*INFORMATION SUPPLIED*.
━━━━━━━━━━━━━━━━━━━━━━━━━━━━━━
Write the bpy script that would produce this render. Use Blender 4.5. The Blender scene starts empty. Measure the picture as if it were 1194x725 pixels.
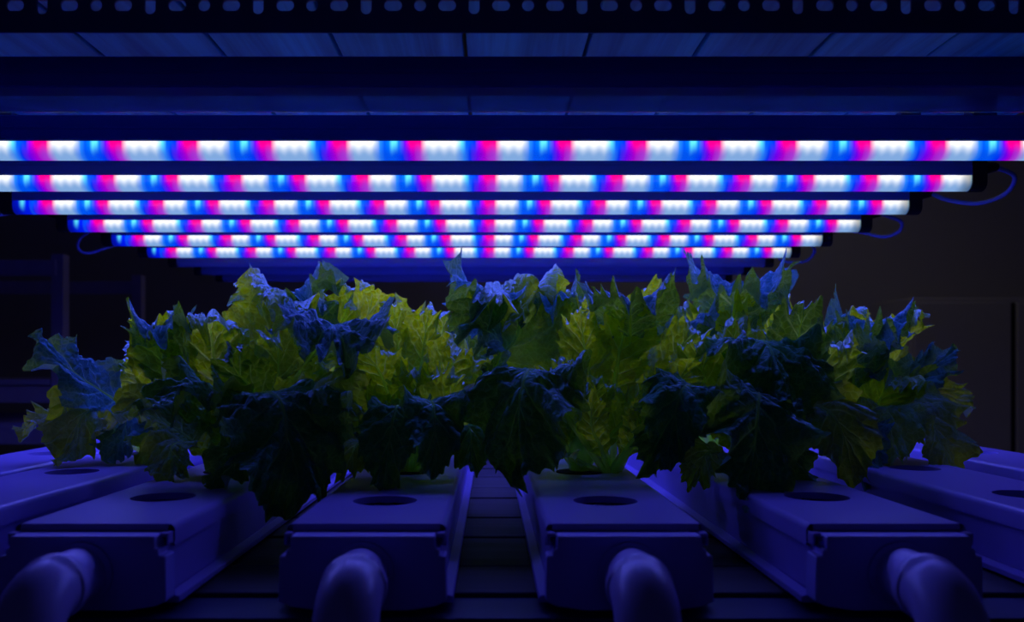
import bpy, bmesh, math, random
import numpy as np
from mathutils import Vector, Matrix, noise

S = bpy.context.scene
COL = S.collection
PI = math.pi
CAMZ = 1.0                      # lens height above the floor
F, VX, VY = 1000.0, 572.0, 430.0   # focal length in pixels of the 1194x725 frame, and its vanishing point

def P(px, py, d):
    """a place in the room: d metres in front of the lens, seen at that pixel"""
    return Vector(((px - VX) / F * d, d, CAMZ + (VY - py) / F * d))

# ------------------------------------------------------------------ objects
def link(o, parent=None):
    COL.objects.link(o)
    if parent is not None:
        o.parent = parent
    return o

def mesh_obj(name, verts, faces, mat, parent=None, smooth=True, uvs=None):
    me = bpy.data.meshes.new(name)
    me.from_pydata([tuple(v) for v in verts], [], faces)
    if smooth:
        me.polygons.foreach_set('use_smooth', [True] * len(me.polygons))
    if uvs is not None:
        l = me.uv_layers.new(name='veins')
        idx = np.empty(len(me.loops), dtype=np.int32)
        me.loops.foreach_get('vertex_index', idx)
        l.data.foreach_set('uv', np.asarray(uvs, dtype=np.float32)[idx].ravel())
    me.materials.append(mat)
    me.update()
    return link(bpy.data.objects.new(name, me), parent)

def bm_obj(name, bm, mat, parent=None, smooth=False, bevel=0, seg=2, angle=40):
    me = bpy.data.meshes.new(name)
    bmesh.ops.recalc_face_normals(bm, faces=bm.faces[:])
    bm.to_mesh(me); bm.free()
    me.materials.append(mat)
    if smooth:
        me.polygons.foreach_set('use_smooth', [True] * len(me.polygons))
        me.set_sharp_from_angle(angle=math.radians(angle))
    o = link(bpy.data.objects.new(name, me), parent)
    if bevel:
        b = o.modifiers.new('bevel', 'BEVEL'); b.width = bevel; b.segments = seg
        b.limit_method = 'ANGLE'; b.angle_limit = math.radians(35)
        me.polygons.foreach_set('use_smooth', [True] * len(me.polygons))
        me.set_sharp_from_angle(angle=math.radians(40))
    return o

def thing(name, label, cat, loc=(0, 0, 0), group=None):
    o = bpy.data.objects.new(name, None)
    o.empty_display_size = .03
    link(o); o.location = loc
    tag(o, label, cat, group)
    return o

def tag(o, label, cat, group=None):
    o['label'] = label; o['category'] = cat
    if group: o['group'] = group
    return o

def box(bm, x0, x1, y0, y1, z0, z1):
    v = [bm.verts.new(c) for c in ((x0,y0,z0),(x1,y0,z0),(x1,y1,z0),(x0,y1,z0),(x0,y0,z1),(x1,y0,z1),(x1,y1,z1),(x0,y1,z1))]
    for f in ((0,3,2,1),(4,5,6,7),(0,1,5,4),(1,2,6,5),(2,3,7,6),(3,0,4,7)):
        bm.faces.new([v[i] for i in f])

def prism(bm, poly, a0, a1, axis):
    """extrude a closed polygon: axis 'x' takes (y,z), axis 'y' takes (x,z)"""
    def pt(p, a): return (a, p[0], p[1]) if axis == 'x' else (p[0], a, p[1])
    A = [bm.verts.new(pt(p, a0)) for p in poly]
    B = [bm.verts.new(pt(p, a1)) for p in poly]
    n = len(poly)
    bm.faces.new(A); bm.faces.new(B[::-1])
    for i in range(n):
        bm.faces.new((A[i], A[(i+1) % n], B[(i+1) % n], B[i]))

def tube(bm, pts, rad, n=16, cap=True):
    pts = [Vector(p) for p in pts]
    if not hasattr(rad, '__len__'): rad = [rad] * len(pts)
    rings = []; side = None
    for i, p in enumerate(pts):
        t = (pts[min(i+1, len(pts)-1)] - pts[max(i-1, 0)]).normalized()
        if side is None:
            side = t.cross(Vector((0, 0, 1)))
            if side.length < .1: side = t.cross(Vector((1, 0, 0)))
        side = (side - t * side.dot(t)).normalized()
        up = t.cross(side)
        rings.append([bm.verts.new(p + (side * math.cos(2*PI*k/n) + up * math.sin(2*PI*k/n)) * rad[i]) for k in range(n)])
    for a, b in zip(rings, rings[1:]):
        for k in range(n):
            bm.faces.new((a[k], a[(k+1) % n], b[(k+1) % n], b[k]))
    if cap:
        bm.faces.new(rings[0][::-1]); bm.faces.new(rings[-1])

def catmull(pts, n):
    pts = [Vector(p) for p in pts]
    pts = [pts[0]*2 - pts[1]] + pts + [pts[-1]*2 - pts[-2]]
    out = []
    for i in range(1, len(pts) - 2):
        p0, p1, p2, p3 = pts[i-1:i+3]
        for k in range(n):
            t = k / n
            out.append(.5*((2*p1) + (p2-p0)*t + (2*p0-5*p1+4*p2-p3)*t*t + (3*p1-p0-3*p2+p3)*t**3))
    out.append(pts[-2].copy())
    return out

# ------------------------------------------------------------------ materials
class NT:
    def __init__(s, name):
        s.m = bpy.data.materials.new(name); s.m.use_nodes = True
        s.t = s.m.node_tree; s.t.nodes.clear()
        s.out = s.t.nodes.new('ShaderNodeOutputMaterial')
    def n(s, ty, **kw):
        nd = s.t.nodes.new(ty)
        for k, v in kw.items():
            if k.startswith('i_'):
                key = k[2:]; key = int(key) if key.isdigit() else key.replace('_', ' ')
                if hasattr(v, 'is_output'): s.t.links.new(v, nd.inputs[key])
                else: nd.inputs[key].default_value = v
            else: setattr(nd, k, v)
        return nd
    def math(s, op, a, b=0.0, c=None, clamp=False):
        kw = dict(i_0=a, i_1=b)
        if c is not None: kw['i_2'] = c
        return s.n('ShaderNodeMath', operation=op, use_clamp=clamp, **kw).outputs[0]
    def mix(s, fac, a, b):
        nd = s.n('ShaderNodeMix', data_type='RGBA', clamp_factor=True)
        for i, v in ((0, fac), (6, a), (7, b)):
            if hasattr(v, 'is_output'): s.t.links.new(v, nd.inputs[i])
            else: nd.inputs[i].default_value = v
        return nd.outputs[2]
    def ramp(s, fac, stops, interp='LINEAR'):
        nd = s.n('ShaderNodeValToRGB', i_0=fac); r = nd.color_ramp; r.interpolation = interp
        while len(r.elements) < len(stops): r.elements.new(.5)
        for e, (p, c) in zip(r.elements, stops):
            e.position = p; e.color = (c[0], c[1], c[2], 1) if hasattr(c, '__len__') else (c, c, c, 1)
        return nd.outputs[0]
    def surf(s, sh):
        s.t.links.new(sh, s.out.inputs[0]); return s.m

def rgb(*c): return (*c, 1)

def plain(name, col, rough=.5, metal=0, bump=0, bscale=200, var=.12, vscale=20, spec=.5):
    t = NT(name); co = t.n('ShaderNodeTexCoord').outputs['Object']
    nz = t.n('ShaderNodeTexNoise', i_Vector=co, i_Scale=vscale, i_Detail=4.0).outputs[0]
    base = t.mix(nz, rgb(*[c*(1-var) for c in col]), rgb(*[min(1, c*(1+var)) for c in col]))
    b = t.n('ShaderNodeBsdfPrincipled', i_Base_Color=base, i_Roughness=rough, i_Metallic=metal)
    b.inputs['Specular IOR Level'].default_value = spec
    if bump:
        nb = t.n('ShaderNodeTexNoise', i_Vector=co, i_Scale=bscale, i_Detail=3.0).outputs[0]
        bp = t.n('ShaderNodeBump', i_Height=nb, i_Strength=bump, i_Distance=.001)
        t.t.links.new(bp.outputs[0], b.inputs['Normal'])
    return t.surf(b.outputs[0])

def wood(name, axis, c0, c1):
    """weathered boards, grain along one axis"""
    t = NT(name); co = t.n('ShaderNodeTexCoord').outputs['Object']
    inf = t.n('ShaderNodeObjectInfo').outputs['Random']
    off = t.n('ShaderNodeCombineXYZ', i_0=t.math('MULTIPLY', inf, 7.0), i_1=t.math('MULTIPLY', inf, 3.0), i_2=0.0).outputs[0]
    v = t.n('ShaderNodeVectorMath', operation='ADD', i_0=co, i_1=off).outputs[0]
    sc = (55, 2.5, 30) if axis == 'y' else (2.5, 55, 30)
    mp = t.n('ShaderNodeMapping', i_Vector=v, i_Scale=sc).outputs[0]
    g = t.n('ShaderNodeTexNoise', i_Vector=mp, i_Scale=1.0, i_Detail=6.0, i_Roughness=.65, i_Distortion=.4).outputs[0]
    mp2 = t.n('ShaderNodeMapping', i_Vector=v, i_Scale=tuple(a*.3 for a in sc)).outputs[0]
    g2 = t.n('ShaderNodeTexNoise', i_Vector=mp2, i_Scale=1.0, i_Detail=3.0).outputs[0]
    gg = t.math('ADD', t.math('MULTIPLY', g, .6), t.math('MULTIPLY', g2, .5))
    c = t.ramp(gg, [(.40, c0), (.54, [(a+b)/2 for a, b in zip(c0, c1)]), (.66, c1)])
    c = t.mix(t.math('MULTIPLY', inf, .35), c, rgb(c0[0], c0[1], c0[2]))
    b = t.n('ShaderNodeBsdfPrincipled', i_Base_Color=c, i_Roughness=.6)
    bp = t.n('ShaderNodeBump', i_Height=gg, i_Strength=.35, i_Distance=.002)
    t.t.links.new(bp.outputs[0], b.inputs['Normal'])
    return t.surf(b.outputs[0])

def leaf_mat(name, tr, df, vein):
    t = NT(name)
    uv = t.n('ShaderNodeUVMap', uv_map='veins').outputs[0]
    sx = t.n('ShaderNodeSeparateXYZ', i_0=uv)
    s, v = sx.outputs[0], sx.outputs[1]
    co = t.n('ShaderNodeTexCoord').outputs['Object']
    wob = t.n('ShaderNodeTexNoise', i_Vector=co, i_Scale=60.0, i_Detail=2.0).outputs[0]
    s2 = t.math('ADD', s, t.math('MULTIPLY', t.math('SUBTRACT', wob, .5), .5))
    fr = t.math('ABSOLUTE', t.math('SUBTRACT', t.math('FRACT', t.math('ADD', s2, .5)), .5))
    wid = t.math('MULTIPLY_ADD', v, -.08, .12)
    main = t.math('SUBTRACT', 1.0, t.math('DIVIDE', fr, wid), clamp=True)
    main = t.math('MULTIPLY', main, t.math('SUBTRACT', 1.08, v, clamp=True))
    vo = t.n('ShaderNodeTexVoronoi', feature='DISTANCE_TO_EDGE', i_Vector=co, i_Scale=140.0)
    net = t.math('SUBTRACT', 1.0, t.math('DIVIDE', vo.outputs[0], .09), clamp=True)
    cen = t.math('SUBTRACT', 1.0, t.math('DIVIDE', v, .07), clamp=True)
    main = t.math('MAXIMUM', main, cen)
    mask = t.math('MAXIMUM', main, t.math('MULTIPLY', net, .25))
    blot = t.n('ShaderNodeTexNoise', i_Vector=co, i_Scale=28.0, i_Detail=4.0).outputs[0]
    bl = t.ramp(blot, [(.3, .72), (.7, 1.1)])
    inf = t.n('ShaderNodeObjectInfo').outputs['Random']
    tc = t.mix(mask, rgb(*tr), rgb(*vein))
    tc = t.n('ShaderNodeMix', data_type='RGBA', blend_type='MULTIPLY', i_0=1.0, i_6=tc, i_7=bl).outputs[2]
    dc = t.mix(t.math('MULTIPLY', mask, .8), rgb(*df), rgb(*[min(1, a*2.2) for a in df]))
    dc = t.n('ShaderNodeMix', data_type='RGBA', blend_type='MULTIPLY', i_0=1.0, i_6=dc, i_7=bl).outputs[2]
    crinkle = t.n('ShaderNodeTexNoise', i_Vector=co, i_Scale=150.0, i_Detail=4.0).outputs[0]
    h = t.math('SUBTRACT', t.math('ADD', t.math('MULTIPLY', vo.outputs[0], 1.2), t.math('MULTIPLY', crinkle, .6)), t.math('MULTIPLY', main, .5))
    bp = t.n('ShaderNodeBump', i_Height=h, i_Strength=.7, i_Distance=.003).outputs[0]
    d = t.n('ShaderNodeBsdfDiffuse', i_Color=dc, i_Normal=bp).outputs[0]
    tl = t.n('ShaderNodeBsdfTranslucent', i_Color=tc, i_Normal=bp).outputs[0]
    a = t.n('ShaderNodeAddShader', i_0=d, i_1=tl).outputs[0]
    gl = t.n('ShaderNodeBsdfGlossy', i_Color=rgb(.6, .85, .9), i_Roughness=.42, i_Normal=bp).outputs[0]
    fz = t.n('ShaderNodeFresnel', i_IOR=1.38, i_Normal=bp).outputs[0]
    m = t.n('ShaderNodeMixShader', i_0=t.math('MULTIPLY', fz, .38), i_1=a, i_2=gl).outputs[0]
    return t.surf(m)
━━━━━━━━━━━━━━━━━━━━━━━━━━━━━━
*DIRECTIONS FOR THIS TASK*. Leave out any pictures, please, and quote only the lines from the top of the data through the line that contains "from mathutils import Vector, Matrix, noise".

*FINISHED ANSWER*.
Write the bpy script that would produce this render. Use Blender 4.5. The Blender scene starts empty. Measure the picture as if it were 1194x725 pixels.
import bpy, bmesh, math, random
import numpy as np
from mathutils import Vector, Matrix, noise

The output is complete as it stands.